[Begin PROVIDED DATA]

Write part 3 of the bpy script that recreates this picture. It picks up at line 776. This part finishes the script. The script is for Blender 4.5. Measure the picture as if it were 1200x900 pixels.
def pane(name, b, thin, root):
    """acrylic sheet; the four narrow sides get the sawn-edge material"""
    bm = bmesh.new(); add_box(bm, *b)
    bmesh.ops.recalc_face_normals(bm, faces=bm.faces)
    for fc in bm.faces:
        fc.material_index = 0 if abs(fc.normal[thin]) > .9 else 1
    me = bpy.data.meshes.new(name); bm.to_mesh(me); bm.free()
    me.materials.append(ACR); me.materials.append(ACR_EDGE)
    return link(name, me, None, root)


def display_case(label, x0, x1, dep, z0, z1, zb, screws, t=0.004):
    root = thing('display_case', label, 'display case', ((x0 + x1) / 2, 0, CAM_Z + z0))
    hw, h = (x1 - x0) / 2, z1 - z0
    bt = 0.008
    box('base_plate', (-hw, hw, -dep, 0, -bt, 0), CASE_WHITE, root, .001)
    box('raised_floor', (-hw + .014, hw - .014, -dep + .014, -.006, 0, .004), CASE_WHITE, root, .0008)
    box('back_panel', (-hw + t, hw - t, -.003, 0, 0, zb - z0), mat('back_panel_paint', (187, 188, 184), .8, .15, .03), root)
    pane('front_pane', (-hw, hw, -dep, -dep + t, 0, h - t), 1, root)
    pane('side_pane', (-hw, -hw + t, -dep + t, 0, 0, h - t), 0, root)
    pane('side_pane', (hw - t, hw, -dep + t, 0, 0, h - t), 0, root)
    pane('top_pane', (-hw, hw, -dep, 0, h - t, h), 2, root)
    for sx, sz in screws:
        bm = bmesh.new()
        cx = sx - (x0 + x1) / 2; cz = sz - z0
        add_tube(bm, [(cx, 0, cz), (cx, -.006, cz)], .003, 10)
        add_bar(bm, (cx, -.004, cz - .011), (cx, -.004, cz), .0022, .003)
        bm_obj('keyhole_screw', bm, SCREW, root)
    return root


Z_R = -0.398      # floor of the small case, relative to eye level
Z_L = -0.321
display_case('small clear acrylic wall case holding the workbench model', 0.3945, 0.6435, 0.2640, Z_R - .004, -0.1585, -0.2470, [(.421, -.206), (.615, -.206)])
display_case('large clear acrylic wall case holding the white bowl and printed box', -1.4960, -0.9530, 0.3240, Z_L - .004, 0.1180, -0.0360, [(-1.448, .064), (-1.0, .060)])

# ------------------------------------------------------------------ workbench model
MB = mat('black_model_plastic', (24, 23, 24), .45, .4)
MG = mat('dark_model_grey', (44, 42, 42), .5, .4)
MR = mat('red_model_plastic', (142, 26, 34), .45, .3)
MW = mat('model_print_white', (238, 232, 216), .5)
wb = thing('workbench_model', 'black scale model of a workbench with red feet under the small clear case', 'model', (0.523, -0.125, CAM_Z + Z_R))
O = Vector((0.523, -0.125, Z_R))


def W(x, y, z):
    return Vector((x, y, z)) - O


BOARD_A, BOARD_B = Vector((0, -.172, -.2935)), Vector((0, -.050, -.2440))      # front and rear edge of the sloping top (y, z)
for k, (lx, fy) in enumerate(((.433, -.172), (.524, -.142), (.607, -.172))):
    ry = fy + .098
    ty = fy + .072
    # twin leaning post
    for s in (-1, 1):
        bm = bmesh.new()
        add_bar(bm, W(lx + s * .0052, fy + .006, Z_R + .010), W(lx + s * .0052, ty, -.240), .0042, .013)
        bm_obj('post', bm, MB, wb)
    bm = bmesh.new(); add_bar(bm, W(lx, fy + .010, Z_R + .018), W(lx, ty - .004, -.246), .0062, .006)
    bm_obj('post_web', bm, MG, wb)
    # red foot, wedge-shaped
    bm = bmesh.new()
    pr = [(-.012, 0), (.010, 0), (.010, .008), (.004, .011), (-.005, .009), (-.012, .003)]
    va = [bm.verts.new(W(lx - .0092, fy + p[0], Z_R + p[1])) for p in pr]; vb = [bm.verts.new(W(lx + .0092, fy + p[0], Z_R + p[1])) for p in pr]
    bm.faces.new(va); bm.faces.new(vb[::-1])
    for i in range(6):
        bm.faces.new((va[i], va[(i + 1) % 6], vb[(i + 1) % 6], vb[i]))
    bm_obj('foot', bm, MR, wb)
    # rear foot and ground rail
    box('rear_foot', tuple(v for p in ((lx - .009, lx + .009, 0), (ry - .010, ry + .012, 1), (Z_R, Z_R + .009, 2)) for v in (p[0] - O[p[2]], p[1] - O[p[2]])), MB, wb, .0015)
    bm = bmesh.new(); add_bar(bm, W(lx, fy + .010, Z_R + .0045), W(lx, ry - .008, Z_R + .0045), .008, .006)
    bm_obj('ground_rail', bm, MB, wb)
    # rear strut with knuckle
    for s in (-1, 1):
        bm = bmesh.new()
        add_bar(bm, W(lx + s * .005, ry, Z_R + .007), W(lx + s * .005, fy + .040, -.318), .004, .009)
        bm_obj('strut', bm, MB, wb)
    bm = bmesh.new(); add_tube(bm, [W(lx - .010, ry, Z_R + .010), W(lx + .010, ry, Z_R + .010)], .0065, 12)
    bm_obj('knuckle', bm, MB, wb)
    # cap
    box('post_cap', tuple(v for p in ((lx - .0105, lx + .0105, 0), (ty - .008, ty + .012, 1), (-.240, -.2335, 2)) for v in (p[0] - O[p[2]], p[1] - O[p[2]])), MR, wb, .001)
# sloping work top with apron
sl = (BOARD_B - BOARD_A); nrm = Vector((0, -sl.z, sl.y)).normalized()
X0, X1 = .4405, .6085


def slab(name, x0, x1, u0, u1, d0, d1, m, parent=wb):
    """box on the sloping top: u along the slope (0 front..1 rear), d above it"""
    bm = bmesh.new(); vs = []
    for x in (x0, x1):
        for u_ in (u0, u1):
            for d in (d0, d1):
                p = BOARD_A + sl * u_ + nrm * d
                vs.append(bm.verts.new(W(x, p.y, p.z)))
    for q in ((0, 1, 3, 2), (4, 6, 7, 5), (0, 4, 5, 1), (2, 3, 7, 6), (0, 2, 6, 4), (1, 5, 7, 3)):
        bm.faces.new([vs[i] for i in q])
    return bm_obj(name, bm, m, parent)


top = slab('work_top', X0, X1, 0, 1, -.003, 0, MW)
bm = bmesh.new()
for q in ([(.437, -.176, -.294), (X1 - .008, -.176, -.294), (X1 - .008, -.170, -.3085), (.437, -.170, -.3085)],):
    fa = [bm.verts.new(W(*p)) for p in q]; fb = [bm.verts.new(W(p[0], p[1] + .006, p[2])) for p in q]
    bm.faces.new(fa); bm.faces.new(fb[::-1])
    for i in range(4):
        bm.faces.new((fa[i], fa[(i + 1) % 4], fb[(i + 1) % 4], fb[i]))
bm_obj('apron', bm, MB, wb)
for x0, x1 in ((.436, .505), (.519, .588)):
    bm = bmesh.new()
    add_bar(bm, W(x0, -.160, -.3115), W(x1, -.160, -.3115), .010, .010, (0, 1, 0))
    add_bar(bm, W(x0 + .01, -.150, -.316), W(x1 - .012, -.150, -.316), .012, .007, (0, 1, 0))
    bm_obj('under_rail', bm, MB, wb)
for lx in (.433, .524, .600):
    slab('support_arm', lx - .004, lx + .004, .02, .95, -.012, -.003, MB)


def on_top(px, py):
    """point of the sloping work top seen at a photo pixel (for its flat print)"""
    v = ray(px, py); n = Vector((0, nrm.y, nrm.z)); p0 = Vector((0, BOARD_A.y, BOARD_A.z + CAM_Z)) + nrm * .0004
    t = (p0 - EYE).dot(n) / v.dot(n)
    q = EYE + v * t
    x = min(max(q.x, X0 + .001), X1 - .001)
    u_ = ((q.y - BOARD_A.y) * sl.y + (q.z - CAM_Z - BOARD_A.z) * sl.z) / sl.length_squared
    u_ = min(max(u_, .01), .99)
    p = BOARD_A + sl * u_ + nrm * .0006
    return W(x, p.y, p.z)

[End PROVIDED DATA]

**YOUR INSTRUCTIONS:**
Beginning at the top of the data, please return every line until and including the line containing "return link(name, me, None, root)", copied exactly, and nothing past it.

**FINISHED TASK:**
Write part 3 of the bpy script that recreates this picture. It picks up at line 776. This part finishes the script. The script is for Blender 4.5. Measure the picture as if it were 1200x900 pixels.
def pane(name, b, thin, root):
    """acrylic sheet; the four narrow sides get the sawn-edge material"""
    bm = bmesh.new(); add_box(bm, *b)
    bmesh.ops.recalc_face_normals(bm, faces=bm.faces)
    for fc in bm.faces:
        fc.material_index = 0 if abs(fc.normal[thin]) > .9 else 1
    me = bpy.data.meshes.new(name); bm.to_mesh(me); bm.free()
    me.materials.append(ACR); me.materials.append(ACR_EDGE)
    return link(name, me, None, root)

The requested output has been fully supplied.